Trappers Pull 12-Foot Gator Out of Back Yard In Florida

Just when you thought it was safe to get back in the water ...

This week, state licensed nuisance alligator trappers removed a 12-foot, 650-pound American alligator from a residential area in northern St. Johns County Florida. The alligator had been living in the waters off Jason Smith dock and, according to Smith, began eyeing his dogs. Alligators are nothing new to the town of Julington Creek and as Smith detailed to KPLC- TV, "We see a lot of 4 footers and 6 footers. It's really no deal. This thing was 12 foot." Upon seeing the size of this leviathan Smith was concerned not only for his dogs but for himself and his neighbors. "We swim in the river so this gator has got to go," Smith said.

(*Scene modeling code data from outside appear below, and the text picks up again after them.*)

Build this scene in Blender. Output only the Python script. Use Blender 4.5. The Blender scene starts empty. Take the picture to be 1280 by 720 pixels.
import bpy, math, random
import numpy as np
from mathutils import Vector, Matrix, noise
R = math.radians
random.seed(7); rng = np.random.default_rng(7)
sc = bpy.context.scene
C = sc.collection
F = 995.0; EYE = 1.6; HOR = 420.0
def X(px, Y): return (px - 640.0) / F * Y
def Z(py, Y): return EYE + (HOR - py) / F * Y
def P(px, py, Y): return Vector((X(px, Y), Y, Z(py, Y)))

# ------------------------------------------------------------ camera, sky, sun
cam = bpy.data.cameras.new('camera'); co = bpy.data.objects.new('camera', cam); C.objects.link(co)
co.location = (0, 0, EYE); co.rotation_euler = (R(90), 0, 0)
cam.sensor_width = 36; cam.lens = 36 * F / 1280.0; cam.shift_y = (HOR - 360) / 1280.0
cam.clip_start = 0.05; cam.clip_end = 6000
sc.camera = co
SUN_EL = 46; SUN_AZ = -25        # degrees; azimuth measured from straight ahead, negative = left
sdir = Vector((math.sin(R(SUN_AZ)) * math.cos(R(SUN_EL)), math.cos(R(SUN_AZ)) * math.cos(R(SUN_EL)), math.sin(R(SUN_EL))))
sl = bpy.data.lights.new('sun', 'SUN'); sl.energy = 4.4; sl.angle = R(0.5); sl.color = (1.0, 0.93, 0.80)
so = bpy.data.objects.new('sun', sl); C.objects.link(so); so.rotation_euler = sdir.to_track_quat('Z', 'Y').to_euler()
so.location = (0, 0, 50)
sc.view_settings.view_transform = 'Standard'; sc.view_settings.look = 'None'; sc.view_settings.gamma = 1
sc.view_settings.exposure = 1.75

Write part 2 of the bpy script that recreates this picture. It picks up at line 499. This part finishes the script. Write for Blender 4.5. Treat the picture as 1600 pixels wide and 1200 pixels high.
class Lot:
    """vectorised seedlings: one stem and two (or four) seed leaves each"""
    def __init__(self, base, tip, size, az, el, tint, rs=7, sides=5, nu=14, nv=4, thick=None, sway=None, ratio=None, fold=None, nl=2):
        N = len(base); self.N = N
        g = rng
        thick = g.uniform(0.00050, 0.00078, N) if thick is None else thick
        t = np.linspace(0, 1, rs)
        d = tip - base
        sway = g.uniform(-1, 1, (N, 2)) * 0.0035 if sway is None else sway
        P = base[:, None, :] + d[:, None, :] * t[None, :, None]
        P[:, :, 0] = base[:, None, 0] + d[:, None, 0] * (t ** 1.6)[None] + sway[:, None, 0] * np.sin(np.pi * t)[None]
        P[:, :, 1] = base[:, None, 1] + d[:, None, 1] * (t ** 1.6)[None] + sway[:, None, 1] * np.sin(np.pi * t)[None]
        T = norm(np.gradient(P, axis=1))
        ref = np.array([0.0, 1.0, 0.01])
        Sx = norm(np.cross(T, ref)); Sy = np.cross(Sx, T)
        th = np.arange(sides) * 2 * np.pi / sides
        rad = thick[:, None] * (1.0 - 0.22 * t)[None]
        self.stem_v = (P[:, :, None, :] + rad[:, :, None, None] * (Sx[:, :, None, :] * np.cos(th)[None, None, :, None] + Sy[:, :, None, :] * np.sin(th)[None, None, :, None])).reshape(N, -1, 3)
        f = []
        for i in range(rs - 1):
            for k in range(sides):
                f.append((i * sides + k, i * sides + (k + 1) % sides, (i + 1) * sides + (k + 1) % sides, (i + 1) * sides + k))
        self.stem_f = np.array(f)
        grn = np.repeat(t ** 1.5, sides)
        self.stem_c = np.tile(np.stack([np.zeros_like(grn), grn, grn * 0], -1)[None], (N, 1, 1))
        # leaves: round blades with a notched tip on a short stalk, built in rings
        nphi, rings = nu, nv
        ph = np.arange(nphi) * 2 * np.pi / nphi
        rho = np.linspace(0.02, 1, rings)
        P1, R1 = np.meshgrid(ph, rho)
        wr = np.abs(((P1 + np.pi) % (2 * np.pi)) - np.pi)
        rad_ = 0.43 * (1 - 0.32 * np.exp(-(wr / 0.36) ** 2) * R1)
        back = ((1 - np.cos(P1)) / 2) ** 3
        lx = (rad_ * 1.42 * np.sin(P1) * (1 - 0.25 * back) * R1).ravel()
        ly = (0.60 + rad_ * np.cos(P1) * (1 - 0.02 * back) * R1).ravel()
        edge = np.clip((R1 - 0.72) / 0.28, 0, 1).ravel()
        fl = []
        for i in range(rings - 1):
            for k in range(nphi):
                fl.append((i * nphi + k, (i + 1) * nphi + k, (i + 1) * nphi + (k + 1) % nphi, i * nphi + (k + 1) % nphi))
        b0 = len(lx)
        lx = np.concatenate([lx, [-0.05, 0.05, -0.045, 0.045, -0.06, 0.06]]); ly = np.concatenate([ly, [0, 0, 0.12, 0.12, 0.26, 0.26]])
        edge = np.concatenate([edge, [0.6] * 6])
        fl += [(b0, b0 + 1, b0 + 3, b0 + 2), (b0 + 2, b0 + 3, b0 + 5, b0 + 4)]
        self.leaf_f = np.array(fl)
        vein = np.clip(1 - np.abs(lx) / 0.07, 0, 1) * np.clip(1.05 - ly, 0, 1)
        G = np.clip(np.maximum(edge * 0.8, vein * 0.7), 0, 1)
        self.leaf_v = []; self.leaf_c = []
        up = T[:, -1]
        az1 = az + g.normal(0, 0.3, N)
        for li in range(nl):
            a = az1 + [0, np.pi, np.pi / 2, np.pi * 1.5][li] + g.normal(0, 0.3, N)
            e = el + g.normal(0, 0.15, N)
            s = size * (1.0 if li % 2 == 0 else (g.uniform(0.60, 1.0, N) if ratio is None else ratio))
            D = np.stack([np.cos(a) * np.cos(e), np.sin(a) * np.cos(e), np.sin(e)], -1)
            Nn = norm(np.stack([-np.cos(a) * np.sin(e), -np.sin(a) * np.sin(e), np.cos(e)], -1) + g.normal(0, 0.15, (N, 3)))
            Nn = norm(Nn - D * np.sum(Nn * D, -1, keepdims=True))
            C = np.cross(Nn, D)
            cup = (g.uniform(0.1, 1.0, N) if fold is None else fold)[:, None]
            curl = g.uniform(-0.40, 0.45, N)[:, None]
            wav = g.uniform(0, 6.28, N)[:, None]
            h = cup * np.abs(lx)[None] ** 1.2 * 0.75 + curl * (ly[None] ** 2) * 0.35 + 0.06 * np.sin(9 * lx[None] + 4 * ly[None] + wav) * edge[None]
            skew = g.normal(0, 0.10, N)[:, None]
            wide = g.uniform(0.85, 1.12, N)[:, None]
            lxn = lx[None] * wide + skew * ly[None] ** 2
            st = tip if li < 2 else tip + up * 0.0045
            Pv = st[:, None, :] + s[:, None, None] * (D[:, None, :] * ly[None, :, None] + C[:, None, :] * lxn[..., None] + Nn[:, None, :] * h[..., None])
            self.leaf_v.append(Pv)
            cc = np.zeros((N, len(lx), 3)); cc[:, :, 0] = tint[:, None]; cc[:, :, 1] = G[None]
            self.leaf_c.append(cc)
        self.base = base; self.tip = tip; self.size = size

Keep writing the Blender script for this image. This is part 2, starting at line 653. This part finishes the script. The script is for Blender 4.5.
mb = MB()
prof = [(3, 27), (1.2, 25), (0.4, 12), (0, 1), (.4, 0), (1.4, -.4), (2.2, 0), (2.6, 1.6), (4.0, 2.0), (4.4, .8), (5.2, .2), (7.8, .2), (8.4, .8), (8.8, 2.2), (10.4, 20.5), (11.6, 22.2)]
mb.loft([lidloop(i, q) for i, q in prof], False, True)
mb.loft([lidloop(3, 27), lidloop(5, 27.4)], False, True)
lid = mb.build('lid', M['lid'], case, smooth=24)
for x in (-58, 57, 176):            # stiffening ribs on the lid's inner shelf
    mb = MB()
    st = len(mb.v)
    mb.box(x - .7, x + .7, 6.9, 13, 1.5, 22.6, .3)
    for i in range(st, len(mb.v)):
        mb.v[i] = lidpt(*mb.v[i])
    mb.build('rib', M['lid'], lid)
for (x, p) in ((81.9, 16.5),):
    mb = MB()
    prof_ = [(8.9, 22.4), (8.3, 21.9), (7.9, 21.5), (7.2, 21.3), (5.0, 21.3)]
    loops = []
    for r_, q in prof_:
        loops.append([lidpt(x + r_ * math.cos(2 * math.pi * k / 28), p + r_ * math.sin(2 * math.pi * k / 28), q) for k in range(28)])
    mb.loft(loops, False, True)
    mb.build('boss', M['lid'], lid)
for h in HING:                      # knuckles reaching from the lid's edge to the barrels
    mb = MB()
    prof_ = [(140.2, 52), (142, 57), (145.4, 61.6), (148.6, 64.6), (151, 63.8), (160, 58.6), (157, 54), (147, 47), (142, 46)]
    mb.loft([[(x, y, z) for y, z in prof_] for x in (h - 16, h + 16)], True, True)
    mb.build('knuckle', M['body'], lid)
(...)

It didn't take long for the trappers to make contact with the monster and when they did what unfolded has been described in the media as a scene from Jaws. Trappers harpooned the gator with line attached to several boules. This infuriated the reptile, and it took off in a boil of water. Once the trappers did get the alligator at bay it took Smith and a few onlookers to help get it out of the water.

I know firsthand how much of a fight an alligator of this size can put up when hooked. A little more than a decade ago, I took a 12'4" alligator in the mosquito infested swamps of Palacios, Texas. It took three12-gauge slugs to get him to calm down. Later, when the alligator was skinned, my hunting partner and I realized that my first shot had severed the gator's spinal cord completely. Still, that monster managed to drag my 14-foot John boat with two people in it around the swamp for almost a half an hour before I could get another shot into it. After witnessing such displays of strength, it is easy to see why the alligator hasn't evolved one second over 100 million years. It's perfectly adapted as is.

My gator never went after dogs but apparently had lived on wild boar and deer for more than 80 years. His skin still hangs in my office to this day. I can't imagine something that size living off a dock in my backyard however.